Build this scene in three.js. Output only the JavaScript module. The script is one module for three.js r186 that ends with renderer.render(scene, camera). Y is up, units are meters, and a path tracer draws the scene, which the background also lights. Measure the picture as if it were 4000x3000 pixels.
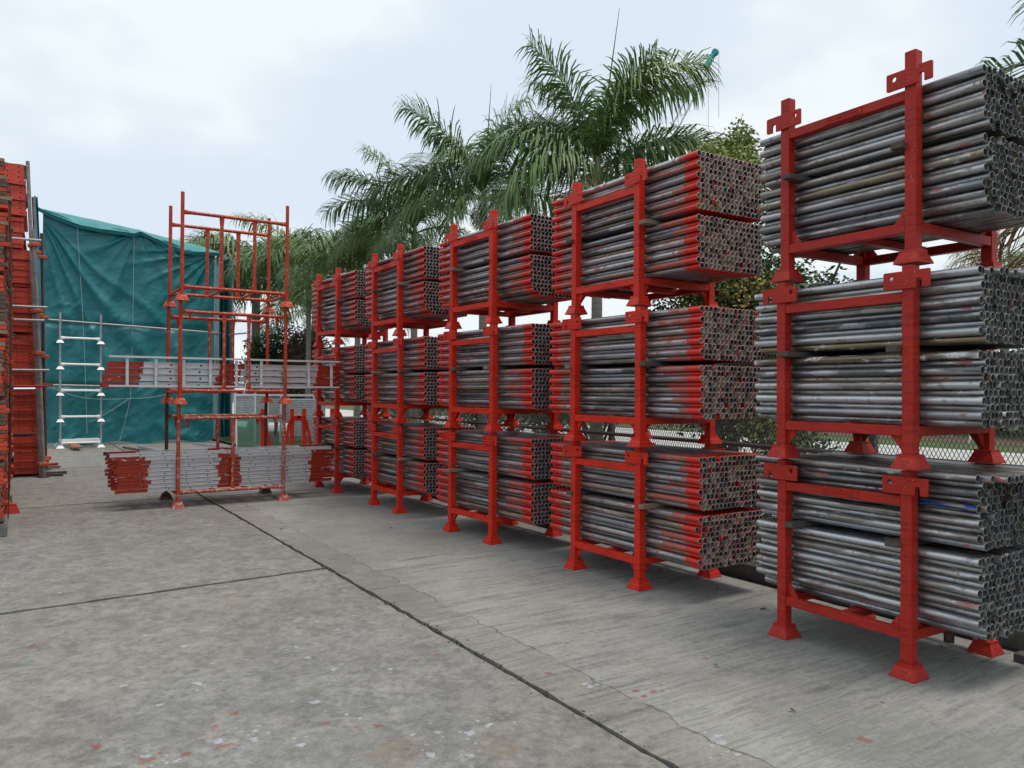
import * as THREE from 'three';
import { RoundedBoxGeometry } from 'three/addons/geometries/RoundedBoxGeometry.js';
import { mergeGeometries } from 'three/addons/utils/BufferGeometryUtils.js';
import { TextGeometry } from 'three/addons/geometries/TextGeometry.js';
import { FontLoader } from 'three/addons/loaders/FontLoader.js';

// ------------------------------------------------------------------ camera, sky, sun, exposure
const scene = new THREE.Scene();
const camera = new THREE.PerspectiveCamera(53.2, 4 / 3, 0.05, 900);
camera.position.set(0, 1.6825, 0);
{
  const yaw = 57.073 * Math.PI / 180, pit = 0.5715 * Math.PI / 180, rol = 0.3549 * Math.PI / 180;
  const c = Math.cos(yaw), s = Math.sin(yaw);
  const fw = new THREE.Vector3(-s, 0, -c), rt = new THREE.Vector3(c, 0, -s), up = new THREE.Vector3(0, 1, 0);
  const f2 = fw.clone().multiplyScalar(Math.cos(pit)).addScaledVector(up, Math.sin(pit));
  const u2 = up.clone().multiplyScalar(Math.cos(pit)).addScaledVector(fw, -Math.sin(pit));
  const r3 = rt.clone().multiplyScalar(Math.cos(rol)).addScaledVector(u2, Math.sin(rol));
  const u3 = u2.clone().multiplyScalar(Math.cos(rol)).addScaledVector(rt, -Math.sin(rol));
  camera.quaternion.setFromRotationMatrix(new THREE.Matrix4().makeBasis(r3, u3, f2.clone().negate()));
}
const renderer = new THREE.WebGLRenderer({ antialias: true });
renderer.toneMapping = THREE.LinearToneMapping;
renderer.toneMappingExposure = 1.4;
renderer.shadowMap.enabled = true;

// seeded random and tileable value noise
let seed_ = 7;
const rnd = () => { seed_ |= 0; seed_ = seed_ + 0x6D2B79F5 | 0; let t = Math.imul(seed_ ^ seed_ >>> 15, 1 | seed_); t = t + Math.imul(t ^ t >>> 7, 61 | t) ^ t; return ((t ^ t >>> 14) >>> 0) / 4294967296; };
const reseed = (s) => { seed_ = s; };
const rr = (a, b) => a + (b - a) * rnd();
const gauss = () => (rnd() + rnd() + rnd() + rnd() - 2) * 1.0;
const pick = (a) => a[Math.floor(rnd() * a.length)];
const LAT = new Float32Array(65536); reseed(99); for (let i = 0; i < 65536; i++) LAT[i] = rnd();
const sm = (t) => t * t * (3 - 2 * t);
const clamp = (v, a = 0, b = 1) => v < a ? a : v > b ? b : v;
const step = (a, b, v) => sm(clamp((v - a) / (b - a)));
function vn(x, y, px, py, s = 0) {                      // value noise with periods px, py (integers)
  let ix = Math.floor(x), iy = Math.floor(y); const fx = sm(x - ix), fy = sm(y - iy);
  ix = ((ix % px) + px) % px; iy = ((iy % py) + py) % py; const jx = (ix + 1) % px, jy = (iy + 1) % py;
  const h = (a, b) => LAT[(a * 131 + b * 7919 + s * 3571 + ((a * b) & 1023) * 17) & 65535];
  const a = h(ix, iy), b = h(jx, iy), c = h(ix, jy), d = h(jx, jy);
  return a + (b - a) * fx + (c - a) * fy + (a - b - c + d) * fx * fy;
}
function fbm(u, v, px, py, o = 4, s = 0) { let r = 0, a = 0.5, t = 0; for (let i = 0; i < o; i++) { r += a * vn(u * px, v * py, px, py, s + i * 5); t += a; a *= 0.5; px *= 2; py *= 2; } return r / t; }
const enc = (l) => { l = clamp(l); return Math.round(255 * (l <= 0.0031308 ? 12.92 * l : 1.055 * Math.pow(l, 1 / 2.4) - 0.055)); };
function colorTex(w, h, fn, wrap = THREE.RepeatWrapping) {
  const d = new Uint8Array(w * h * 4); const o = [0, 0, 0];
  for (let j = 0; j < h; j++) for (let i = 0; i < w; i++) { fn((i + .5) / w, (j + .5) / h, o, i, j); const k = (j * w + i) * 4; d[k] = enc(o[0]); d[k + 1] = enc(o[1]); d[k + 2] = enc(o[2]); d[k + 3] = 255; }
  const t = new THREE.DataTexture(d, w, h); t.colorSpace = THREE.SRGBColorSpace; t.wrapS = t.wrapT = wrap; t.magFilter = THREE.LinearFilter; t.minFilter = THREE.LinearFilter; t.needsUpdate = true; return t;
}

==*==

▸ **WHAT THE TASK REQUIRES**: All of the material above is to be copied exactly, except for its images.

▸ **THE COMPLETED TASK**:
Build this scene in three.js. Output only the JavaScript module. The script is one module for three.js r186 that ends with renderer.render(scene, camera). Y is up, units are meters, and a path tracer draws the scene, which the background also lights. Measure the picture as if it were 4000x3000 pixels.
import * as THREE from 'three';
import { RoundedBoxGeometry } from 'three/addons/geometries/RoundedBoxGeometry.js';
import { mergeGeometries } from 'three/addons/utils/BufferGeometryUtils.js';
import { TextGeometry } from 'three/addons/geometries/TextGeometry.js';
import { FontLoader } from 'three/addons/loaders/FontLoader.js';

// ------------------------------------------------------------------ camera, sky, sun, exposure
const scene = new THREE.Scene();
const camera = new THREE.PerspectiveCamera(53.2, 4 / 3, 0.05, 900);
camera.position.set(0, 1.6825, 0);
{
  const yaw = 57.073 * Math.PI / 180, pit = 0.5715 * Math.PI / 180, rol = 0.3549 * Math.PI / 180;
  const c = Math.cos(yaw), s = Math.sin(yaw);
  const fw = new THREE.Vector3(-s, 0, -c), rt = new THREE.Vector3(c, 0, -s), up = new THREE.Vector3(0, 1, 0);
  const f2 = fw.clone().multiplyScalar(Math.cos(pit)).addScaledVector(up, Math.sin(pit));
  const u2 = up.clone().multiplyScalar(Math.cos(pit)).addScaledVector(fw, -Math.sin(pit));
  const r3 = rt.clone().multiplyScalar(Math.cos(rol)).addScaledVector(u2, Math.sin(rol));
  const u3 = u2.clone().multiplyScalar(Math.cos(rol)).addScaledVector(rt, -Math.sin(rol));
  camera.quaternion.setFromRotationMatrix(new THREE.Matrix4().makeBasis(r3, u3, f2.clone().negate()));
}
const renderer = new THREE.WebGLRenderer({ antialias: true });
renderer.toneMapping = THREE.LinearToneMapping;
renderer.toneMappingExposure = 1.4;
renderer.shadowMap.enabled = true;

// seeded random and tileable value noise
let seed_ = 7;
const rnd = () => { seed_ |= 0; seed_ = seed_ + 0x6D2B79F5 | 0; let t = Math.imul(seed_ ^ seed_ >>> 15, 1 | seed_); t = t + Math.imul(t ^ t >>> 7, 61 | t) ^ t; return ((t ^ t >>> 14) >>> 0) / 4294967296; };
const reseed = (s) => { seed_ = s; };
const rr = (a, b) => a + (b - a) * rnd();
const gauss = () => (rnd() + rnd() + rnd() + rnd() - 2) * 1.0;
const pick = (a) => a[Math.floor(rnd() * a.length)];
const LAT = new Float32Array(65536); reseed(99); for (let i = 0; i < 65536; i++) LAT[i] = rnd();
const sm = (t) => t * t * (3 - 2 * t);
const clamp = (v, a = 0, b = 1) => v < a ? a : v > b ? b : v;
const step = (a, b, v) => sm(clamp((v - a) / (b - a)));
function vn(x, y, px, py, s = 0) {                      // value noise with periods px, py (integers)
  let ix = Math.floor(x), iy = Math.floor(y); const fx = sm(x - ix), fy = sm(y - iy);
  ix = ((ix % px) + px) % px; iy = ((iy % py) + py) % py; const jx = (ix + 1) % px, jy = (iy + 1) % py;
  const h = (a, b) => LAT[(a * 131 + b * 7919 + s * 3571 + ((a * b) & 1023) * 17) & 65535];
  const a = h(ix, iy), b = h(jx, iy), c = h(ix, jy), d = h(jx, jy);
  return a + (b - a) * fx + (c - a) * fy + (a - b - c + d) * fx * fy;
}
function fbm(u, v, px, py, o = 4, s = 0) { let r = 0, a = 0.5, t = 0; for (let i = 0; i < o; i++) { r += a * vn(u * px, v * py, px, py, s + i * 5); t += a; a *= 0.5; px *= 2; py *= 2; } return r / t; }
const enc = (l) => { l = clamp(l); return Math.round(255 * (l <= 0.0031308 ? 12.92 * l : 1.055 * Math.pow(l, 1 / 2.4) - 0.055)); };
function colorTex(w, h, fn, wrap = THREE.RepeatWrapping) {
  const d = new Uint8Array(w * h * 4); const o = [0, 0, 0];
  for (let j = 0; j < h; j++) for (let i = 0; i < w; i++) { fn((i + .5) / w, (j + .5) / h, o, i, j); const k = (j * w + i) * 4; d[k] = enc(o[0]); d[k + 1] = enc(o[1]); d[k + 2] = enc(o[2]); d[k + 3] = 255; }
  const t = new THREE.DataTexture(d, w, h); t.colorSpace = THREE.SRGBColorSpace; t.wrapS = t.wrapT = wrap; t.magFilter = THREE.LinearFilter; t.minFilter = THREE.LinearFilter; t.needsUpdate = true; return t;
}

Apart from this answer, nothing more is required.